Я был до того переполнен творческим энтузиазмом, что абсолютно забыл о том, что меня отделяет двадцать лет от того времени, когда я играл на бубнах на свадьбах. Приступил к исполнению песни. Я бросал бубны вверх (а Георгиевский зал, как известно, очень высок, помещение огромное), проделывал с ними разные манипуляции. Я чувствовал, что все это я делаю лучше, чем двадцать лет тому назад. По окончании исполнения товарищ Сталин и все его окружающие встали и аплодировали мне. Я видел, как товарищ Сталин делился своим впечатлением с товарищем Ворошиловым, То, что товарищ Сталин стоя аплодировал мне, меня так потрясло, что я не чувствовал возможности уйти со сцены: ноги не повиновались.
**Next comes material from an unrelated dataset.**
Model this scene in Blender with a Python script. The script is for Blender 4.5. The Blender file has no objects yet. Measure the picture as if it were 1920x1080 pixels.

Вместо того чтобы сесть на свое место, я ушел в другую комнату, чтобы успокоиться и затем незаметно пробраться обратно на свое место. Однако товарищ Сталин заметил меня, остановил, взял за руку и сказал:
— Ты — дар; береги себя.
На прощание я протянул ему обе руки, и он сердечно, тепло, искренно их пожал.
Как и в 1935 году, так и теперь, после этой встречи с товарищем Сталиным, я несколько ночей совсем не спал. Оставаясь один со своими мыслями, я думал: «Не сон ли это? Такой великий гений, как товарищ Сталин, так дружески, так сердечно относится к сыну простого рабочего».
Спустя год, т. е. в 1938 году, я опять встретил родной, близкий мне взгляд товарища Сталина. Это было на сорокалетнем юбилее МХАТ. Я сидел в президиуме. Шел доклад. И это время товарищ Ворошилов заметил меня. Мы раскланялись. Затем я заметил, как товарищ Ворошилов показывает на меня Сталину, и товарищ Сталин ласково, как и раньше, с улыбкой посмотрел на меня. Мы раскланялись.
Затем начался концерт. В числе выступающих был и я. Мое чувство будет понятно только тем товарищам, которым приходилось выступать в присутствии товарища Сталина. Как и во время нашей декады, нас слушали кроме членов Политбюро лучшие представители искусства Советского Союза. Выступления в таких случаях, безусловно, волнуют исполнителя. В такой момент меня охватывает не только волнение, но и художественный экстаз. Одно сознание, что я пою в присутствии товарища Сталина, меня окрыляет и удваивает мою энергию. И в этот вечер, как и раньше, по окончании исполнения пения мне аплодировал товарищ Сталин и его соратники.